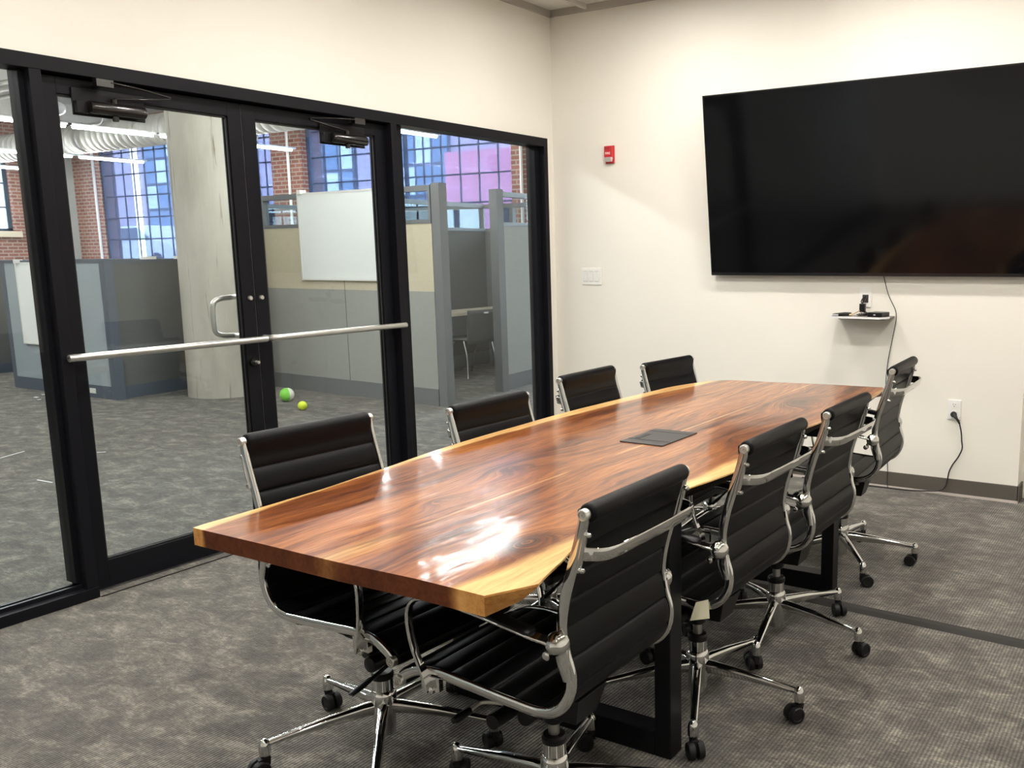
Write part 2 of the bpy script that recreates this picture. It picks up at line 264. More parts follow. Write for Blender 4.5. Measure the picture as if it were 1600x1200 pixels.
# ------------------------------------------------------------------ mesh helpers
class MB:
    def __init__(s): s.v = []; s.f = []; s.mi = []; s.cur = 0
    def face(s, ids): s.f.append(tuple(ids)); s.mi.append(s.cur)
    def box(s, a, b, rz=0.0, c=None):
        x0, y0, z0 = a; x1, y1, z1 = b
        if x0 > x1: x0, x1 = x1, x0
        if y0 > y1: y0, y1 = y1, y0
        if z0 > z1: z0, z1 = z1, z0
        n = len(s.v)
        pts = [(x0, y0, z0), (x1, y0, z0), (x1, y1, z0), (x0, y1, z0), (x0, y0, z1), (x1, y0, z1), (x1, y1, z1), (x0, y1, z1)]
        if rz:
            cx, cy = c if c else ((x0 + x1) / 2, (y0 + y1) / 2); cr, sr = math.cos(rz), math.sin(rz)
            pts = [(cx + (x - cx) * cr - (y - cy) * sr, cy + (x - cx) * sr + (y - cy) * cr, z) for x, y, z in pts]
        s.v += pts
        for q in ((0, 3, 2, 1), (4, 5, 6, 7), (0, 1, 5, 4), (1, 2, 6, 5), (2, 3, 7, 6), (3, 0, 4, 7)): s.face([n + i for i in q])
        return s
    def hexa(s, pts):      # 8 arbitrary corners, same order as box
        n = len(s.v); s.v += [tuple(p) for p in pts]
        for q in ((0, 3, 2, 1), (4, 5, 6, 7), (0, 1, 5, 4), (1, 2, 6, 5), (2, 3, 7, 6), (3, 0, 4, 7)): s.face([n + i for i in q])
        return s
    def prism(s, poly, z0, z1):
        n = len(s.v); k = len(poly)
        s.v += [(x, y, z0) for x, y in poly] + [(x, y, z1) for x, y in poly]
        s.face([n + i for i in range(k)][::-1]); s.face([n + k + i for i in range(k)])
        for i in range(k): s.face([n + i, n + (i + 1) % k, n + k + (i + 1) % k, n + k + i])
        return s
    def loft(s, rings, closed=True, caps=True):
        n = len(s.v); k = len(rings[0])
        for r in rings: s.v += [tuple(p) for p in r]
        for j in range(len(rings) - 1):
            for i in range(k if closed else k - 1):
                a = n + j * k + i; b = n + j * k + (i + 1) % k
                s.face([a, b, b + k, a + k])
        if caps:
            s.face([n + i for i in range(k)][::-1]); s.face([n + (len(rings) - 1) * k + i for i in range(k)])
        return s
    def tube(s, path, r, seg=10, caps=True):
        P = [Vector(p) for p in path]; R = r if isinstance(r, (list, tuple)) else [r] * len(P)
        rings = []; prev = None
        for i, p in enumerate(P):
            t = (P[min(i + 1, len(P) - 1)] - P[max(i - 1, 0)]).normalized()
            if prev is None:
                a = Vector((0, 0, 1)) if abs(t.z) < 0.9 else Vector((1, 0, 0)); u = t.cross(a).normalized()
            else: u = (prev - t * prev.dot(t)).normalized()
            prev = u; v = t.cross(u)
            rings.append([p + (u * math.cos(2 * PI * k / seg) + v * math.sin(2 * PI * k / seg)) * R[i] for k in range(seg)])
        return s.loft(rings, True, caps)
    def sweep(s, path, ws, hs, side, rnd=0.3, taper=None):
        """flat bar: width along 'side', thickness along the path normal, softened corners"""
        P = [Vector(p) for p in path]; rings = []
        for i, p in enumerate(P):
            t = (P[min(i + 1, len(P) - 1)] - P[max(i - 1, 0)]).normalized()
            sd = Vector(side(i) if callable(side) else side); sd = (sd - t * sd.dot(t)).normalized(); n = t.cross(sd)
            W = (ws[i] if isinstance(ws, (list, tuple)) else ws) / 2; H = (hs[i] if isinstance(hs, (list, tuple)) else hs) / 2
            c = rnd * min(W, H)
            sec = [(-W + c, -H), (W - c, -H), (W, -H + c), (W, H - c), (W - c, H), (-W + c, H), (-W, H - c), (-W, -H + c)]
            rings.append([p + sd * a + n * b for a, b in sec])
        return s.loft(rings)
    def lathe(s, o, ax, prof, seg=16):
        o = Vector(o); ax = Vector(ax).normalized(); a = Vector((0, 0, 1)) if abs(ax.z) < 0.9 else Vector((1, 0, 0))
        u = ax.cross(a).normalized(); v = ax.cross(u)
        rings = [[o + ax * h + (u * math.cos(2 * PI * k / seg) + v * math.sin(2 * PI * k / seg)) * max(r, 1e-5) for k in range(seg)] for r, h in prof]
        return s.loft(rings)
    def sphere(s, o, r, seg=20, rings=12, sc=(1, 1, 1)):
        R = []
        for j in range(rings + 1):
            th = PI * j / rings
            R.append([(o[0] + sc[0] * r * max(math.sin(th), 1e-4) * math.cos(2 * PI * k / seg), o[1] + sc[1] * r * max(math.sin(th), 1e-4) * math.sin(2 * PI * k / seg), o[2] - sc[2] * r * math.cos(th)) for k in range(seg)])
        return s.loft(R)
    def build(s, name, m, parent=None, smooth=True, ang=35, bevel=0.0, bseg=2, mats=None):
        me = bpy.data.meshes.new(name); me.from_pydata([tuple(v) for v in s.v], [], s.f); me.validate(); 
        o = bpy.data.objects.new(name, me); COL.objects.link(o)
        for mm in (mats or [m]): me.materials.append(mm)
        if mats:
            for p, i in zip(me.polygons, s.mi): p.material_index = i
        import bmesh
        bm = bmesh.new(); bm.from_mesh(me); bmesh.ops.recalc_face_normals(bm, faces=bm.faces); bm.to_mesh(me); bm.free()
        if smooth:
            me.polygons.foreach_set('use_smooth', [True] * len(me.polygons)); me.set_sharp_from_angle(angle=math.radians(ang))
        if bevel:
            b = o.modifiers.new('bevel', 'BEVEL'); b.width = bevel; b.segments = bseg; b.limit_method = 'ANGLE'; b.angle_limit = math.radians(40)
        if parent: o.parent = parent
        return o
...
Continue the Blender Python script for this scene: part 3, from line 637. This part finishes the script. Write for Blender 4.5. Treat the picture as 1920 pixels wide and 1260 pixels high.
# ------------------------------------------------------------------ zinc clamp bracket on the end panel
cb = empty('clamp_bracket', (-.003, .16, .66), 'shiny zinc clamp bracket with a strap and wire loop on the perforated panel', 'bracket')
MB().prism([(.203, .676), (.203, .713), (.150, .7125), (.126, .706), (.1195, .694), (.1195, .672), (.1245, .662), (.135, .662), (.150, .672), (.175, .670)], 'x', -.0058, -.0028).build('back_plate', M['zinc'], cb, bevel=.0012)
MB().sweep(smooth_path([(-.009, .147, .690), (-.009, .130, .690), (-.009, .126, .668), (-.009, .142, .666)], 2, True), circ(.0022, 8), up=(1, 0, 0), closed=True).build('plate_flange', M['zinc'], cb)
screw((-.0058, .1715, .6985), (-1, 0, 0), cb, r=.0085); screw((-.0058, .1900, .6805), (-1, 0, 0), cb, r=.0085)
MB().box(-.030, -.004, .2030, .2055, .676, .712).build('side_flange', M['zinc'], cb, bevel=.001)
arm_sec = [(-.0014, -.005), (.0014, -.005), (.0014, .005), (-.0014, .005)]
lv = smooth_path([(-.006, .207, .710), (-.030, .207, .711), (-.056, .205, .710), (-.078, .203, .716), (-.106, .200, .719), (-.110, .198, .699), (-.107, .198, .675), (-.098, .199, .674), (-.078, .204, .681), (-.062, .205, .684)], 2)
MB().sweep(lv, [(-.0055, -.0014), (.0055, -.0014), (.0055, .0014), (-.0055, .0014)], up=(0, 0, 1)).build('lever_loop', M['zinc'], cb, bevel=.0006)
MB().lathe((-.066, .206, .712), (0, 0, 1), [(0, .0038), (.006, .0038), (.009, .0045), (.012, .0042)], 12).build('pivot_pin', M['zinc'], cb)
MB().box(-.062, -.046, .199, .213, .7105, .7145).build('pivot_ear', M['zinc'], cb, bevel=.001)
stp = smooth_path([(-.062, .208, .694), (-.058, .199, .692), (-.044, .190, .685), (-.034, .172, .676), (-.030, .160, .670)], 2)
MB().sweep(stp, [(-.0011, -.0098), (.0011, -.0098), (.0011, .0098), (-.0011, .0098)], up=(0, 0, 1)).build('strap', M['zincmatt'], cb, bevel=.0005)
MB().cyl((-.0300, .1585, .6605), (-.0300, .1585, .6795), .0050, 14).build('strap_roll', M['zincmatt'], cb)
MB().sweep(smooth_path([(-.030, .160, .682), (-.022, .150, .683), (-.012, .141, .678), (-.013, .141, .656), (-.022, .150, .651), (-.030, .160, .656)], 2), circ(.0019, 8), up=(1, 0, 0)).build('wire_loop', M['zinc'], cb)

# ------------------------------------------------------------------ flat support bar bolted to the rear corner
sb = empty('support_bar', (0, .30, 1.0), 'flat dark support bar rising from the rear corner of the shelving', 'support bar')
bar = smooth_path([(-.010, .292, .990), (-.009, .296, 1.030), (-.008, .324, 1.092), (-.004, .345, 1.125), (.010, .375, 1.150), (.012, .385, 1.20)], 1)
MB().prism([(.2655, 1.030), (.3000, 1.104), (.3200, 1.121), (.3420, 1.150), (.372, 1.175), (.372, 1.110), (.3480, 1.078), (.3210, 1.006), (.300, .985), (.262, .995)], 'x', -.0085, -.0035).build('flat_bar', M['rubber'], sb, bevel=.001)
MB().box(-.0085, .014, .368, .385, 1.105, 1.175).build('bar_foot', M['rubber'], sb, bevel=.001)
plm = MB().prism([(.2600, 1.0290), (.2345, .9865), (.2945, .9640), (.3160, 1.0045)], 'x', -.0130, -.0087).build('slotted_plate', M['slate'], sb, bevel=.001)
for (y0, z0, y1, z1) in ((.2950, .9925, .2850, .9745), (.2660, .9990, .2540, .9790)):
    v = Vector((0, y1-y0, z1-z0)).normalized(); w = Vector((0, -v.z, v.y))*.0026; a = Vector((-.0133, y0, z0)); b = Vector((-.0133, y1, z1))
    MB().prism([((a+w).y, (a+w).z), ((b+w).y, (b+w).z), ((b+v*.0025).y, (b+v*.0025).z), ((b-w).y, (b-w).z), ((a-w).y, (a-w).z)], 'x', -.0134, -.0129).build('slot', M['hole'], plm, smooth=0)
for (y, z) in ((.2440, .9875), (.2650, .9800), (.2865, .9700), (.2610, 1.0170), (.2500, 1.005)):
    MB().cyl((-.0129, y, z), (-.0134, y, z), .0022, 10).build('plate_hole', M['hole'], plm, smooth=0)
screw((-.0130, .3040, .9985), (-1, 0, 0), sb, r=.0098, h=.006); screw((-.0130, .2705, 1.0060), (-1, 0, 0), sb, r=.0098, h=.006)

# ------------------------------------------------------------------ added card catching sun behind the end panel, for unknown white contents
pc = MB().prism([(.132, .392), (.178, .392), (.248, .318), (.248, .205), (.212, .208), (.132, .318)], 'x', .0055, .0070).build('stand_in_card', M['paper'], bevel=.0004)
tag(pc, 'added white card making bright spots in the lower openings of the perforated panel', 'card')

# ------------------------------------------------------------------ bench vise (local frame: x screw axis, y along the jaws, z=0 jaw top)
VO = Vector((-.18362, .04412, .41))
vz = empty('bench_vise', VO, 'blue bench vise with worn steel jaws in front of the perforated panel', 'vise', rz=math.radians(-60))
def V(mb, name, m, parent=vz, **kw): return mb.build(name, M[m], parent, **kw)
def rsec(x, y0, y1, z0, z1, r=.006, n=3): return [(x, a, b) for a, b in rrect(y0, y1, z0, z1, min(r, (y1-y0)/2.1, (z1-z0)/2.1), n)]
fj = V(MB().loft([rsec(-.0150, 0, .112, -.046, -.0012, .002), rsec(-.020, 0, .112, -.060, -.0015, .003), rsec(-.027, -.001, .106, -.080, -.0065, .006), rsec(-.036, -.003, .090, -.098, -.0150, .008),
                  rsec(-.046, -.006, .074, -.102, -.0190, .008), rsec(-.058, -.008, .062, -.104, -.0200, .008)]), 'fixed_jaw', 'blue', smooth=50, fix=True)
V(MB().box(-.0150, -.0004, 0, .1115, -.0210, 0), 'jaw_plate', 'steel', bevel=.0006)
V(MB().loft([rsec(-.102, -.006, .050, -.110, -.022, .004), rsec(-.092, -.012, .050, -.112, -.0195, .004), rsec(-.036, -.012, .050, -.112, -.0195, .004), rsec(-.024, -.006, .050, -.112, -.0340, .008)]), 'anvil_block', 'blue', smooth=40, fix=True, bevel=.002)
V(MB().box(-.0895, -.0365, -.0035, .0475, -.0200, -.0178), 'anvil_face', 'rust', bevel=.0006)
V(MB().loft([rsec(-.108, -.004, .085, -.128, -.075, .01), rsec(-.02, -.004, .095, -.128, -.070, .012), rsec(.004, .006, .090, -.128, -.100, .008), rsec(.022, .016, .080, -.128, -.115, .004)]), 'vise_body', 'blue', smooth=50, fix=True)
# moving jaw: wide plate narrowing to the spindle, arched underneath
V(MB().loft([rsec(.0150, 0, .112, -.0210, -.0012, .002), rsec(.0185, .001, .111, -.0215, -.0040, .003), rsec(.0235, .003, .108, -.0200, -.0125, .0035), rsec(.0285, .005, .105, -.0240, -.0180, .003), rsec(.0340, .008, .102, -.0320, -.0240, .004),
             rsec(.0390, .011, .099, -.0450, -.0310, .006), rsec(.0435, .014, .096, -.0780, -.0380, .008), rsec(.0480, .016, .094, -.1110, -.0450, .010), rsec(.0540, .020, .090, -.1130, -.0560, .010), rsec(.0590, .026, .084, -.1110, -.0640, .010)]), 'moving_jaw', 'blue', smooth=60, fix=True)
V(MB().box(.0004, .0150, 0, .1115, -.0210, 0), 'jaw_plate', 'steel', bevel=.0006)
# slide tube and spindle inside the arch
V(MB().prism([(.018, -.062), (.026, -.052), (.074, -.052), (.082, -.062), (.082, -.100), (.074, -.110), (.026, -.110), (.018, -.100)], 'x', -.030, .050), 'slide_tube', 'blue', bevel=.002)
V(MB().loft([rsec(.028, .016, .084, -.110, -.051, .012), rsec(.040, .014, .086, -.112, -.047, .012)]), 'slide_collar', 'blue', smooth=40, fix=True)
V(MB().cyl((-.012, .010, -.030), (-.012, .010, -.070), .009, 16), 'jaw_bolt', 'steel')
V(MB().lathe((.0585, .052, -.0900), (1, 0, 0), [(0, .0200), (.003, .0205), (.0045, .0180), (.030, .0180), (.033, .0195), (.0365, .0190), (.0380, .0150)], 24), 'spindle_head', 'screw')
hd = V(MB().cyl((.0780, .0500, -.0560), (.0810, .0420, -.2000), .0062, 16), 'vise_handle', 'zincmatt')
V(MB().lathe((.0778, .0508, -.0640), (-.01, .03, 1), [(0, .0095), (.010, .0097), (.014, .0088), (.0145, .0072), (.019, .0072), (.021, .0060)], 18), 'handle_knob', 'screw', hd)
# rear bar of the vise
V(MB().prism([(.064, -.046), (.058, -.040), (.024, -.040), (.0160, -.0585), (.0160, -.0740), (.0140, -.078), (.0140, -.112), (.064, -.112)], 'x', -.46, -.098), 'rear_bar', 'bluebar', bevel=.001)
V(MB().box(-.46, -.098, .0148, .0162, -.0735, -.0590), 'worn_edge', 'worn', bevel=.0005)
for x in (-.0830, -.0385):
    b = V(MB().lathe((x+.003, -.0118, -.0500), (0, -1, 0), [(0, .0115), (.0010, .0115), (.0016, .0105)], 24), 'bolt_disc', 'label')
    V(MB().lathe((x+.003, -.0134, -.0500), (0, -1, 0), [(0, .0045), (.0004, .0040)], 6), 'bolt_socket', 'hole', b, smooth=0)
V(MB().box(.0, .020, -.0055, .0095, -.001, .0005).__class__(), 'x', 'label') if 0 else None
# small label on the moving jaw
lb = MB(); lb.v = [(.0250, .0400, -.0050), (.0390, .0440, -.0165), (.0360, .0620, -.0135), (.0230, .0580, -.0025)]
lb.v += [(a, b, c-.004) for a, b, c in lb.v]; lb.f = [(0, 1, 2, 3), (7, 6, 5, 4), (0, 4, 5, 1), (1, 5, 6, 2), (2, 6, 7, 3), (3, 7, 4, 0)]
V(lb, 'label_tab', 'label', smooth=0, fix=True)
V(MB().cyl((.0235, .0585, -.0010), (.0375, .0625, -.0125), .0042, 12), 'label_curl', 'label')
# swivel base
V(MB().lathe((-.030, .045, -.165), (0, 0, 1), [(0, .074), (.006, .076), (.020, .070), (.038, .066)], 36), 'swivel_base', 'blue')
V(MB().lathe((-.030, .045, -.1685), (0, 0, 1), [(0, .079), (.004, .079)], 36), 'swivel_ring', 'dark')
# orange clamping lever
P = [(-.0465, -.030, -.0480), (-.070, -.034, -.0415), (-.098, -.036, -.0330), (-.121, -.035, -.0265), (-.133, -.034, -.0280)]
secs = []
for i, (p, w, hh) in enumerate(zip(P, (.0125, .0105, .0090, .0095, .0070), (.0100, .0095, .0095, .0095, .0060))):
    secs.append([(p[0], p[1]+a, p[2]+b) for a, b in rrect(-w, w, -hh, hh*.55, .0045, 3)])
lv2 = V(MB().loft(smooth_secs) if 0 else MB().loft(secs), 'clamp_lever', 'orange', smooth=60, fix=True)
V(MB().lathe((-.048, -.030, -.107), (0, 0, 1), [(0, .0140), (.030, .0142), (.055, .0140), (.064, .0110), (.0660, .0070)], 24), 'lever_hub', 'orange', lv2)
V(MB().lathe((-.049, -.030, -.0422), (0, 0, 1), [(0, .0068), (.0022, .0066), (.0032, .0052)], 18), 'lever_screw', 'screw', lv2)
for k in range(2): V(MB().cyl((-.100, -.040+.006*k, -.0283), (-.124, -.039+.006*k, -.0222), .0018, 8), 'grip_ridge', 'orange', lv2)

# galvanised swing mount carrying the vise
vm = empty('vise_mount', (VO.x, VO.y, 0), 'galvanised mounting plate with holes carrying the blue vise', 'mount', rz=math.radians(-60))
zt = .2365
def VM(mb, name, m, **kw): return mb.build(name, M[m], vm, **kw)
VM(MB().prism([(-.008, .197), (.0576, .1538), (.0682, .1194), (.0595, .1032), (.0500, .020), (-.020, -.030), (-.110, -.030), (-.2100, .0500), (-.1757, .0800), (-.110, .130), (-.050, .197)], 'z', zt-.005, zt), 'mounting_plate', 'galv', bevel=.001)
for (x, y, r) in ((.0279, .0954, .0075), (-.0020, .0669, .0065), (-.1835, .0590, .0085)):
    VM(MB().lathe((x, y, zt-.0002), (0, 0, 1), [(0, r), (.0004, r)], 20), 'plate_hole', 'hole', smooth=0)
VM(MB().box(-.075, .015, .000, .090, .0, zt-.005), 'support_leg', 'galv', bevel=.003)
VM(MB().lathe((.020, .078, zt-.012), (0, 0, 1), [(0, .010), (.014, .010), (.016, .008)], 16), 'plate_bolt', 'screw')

## YOUR INSTRUCTIONS
Select and copy every line from the records that includes the word "wide".

## WRITTEN RESPONSE
Continue the Blender Python script for this scene: part 3, from line 637. This part finishes the script. Write for Blender 4.5. Treat the picture as 1920 pixels wide and 1260 pixels high.
# moving jaw: wide plate narrowing to the spindle, arched underneath